From dust you were made, and from dust you shall return.

I think Noah’s response to this reminder of our mortality was one we should all have. Startle. Yes, death is a part of life and one day it will happen to us all. So be startled. This startle is not fear. This startle does not petrify us. This startle is a brief wake up from our comfortable on-going lives. This startle is a chance to reflect and ponder where our lives are because, at any unknown time, it is dust which we shall return. Now I doubt that is what Noah was doing at this time (although I am his mom and I think he is brilliant, so I’m not totally ruling it out). His following response is also more than appropriate – he smiled and returned to his nap peacefully. 

This startle should not upset you. Put this startling news to good use, so you can smile and happily return to your life when your Lenten journey ends.

My Startle – My Lenten Journey
For Lent I have decided to take on a new practice. Be gentle with yourself. It is the name of my blog which suggests that I think it’s important and do it all the time, right? Well no, that is a lie – not the importance part, but the actually doing it. These are not words of wisdom that I came up with, so I should explain the namesake. When Josiah died and a new semester of seminary started the next week, Josh and I met with one of our professors. While discussing whether or not we should start classes and how to live in our new reality, this was his advice: Be gentle with yourselves. If you are having a good day, allow yourself to have a good day without feeling guilty and if the next day is a bad day, let it be a bad day and not feel like the good day was a lie.                  But beyond this life circumstance, shouldn’t we all be gentle with ourselves at all points in our lives? On the good days, the bad days, and the days in-between, be gentle with yourself.                          
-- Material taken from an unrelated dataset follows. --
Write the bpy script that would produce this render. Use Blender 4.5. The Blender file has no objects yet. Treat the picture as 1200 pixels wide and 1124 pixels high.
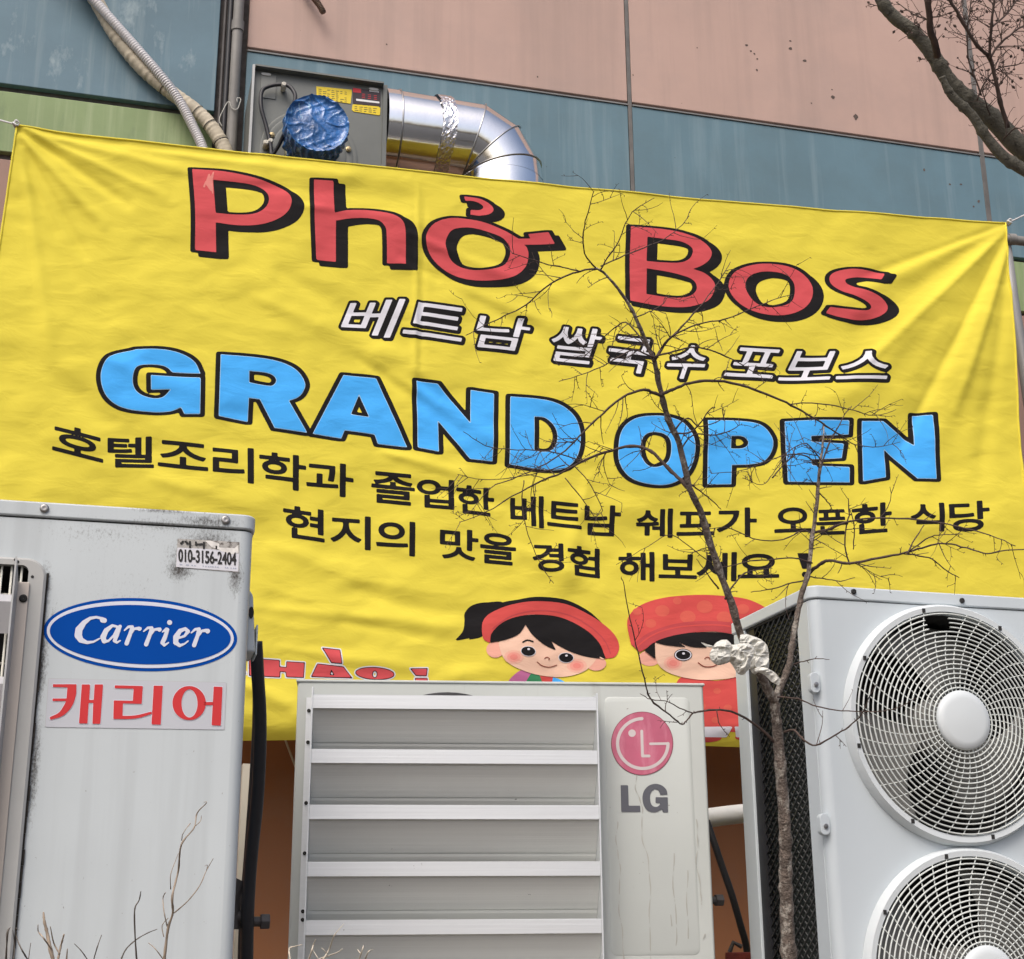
import bpy, bmesh, math, random
import numpy as np
from mathutils import Vector, Matrix
random.seed(11); np.random.seed(11)
C = bpy.context.scene.collection
R = math.radians
# ------------------------------------------------------------------ camera
FPX, PW, PH = 1728.3, 1200.0, 1124.0
PITCH, ROLL = R(17.426), R(-0.4288)
CAM = np.array([0., 0., 1.6])
_r = np.array([1., 0, 0]); _u = np.array([0, -math.sin(PITCH), math.cos(PITCH)]); _f = np.array([0, math.cos(PITCH), math.sin(PITCH)])
RT = math.cos(ROLL) * _r + math.sin(ROLL) * _u
UP = -math.sin(ROLL) * _r + math.cos(ROLL) * _u
FW = _f
cam_data = bpy.data.cameras.new('camera')
cam = bpy.data.objects.new('camera', cam_data); C.objects.link(cam)
cam_data.sensor_fit = 'HORIZONTAL'; cam_data.sensor_width = 36
cam_data.lens = FPX / PW * 36
cam_data.clip_start = 0.05; cam_data.clip_end = 2000
cam.matrix_world = Matrix(((RT[0], UP[0], -FW[0], CAM[0]), (RT[1], UP[1], -FW[1], CAM[1]), (RT[2], UP[2], -FW[2], CAM[2]), (0, 0, 0, 1)))
bpy.context.scene.camera = cam
# ------------------------------------------------------------------ world and sun
SUN_EL, SUN_AZ = R(52), R(200)      # azimuth clockwise from +Y: behind the camera, to its left
world = bpy.data.worlds.new('World'); bpy.context.scene.world = world; world.use_nodes = True
wn = world.node_tree; bg = wn.nodes['Background']
sky = wn.nodes.new('ShaderNodeTexSky'); sky.sky_type = 'NISHITA'; sky.sun_disc = False
sky.sun_elevation = SUN_EL; sky.sun_rotation = SUN_AZ; sky.air_density = 0.8; sky.dust_density = 6.0; sky.ozone_density = 0.6
wn.links.new(sky.outputs[0], bg.inputs[0]); bg.inputs[1].default_value = 0.15
sl = bpy.data.lights.new('sun', 'SUN'); sl.energy = 1.15; sl.angle = R(32); sl.color = (1, 0.975, 0.945)
so = bpy.data.objects.new('sun', sl); C.objects.link(so)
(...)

I am startled. I am reviewing my life, knowing, like with Josiah, that we never know when our time here is done. I am startled. I am using this Lenten journey to give up the things that keep me from being the best me because they distract me from who God created me to be. And I am being gentle with myself in preparation for Easter. Easter is the time which we celebrate the hope we have in Christ. We also celebrate the grace God has for us. And this is why I am taking on the practice of being gentle with myself – here’s the thing, when you are not gentle with yourself, not only do you get in the way of being your best self, but more importantly you do not allow yourself to accept and experience God’s grace. You will be too busy with why you should have been better, why you need to do more, why you are not enough – but I mean really, if God can forgive all, if God extends limitless grace to all, can’t we give ourselves a little?

I am practicing being gentle with myself already because obviously Ash Wednesday was 9 days ago – so I will let the time that has past go, and start here and now.

I will be doing this journey with somewhat of a format. Each week, I will be gentle with myself with a focus I have chosen which I deemed as “problem areas” for my self-gentleness (okay I thought I’d try out that phrase but it sounds weird so I won’t use it again). Each week will have goals that go with that week’s focus and I will blog about them each which. (Much of this journey came to me while reading Rachel Held Evans A Year of Biblical Womanhood – read it, it’s great!)

The focuses are:
-Be gentle with yourself, with a discerning spirit 
-Be gentle with yourself, with a realistic attitude
-Be gentle with yourself, with flexibility
-Be gentle with yourself, with intention 
-Be gentle with yourself, with forgiveness
-Be gentle with yourself, with real presence



From dust you were made and to dust you shall return – so in the meantime, be gentle with yourself.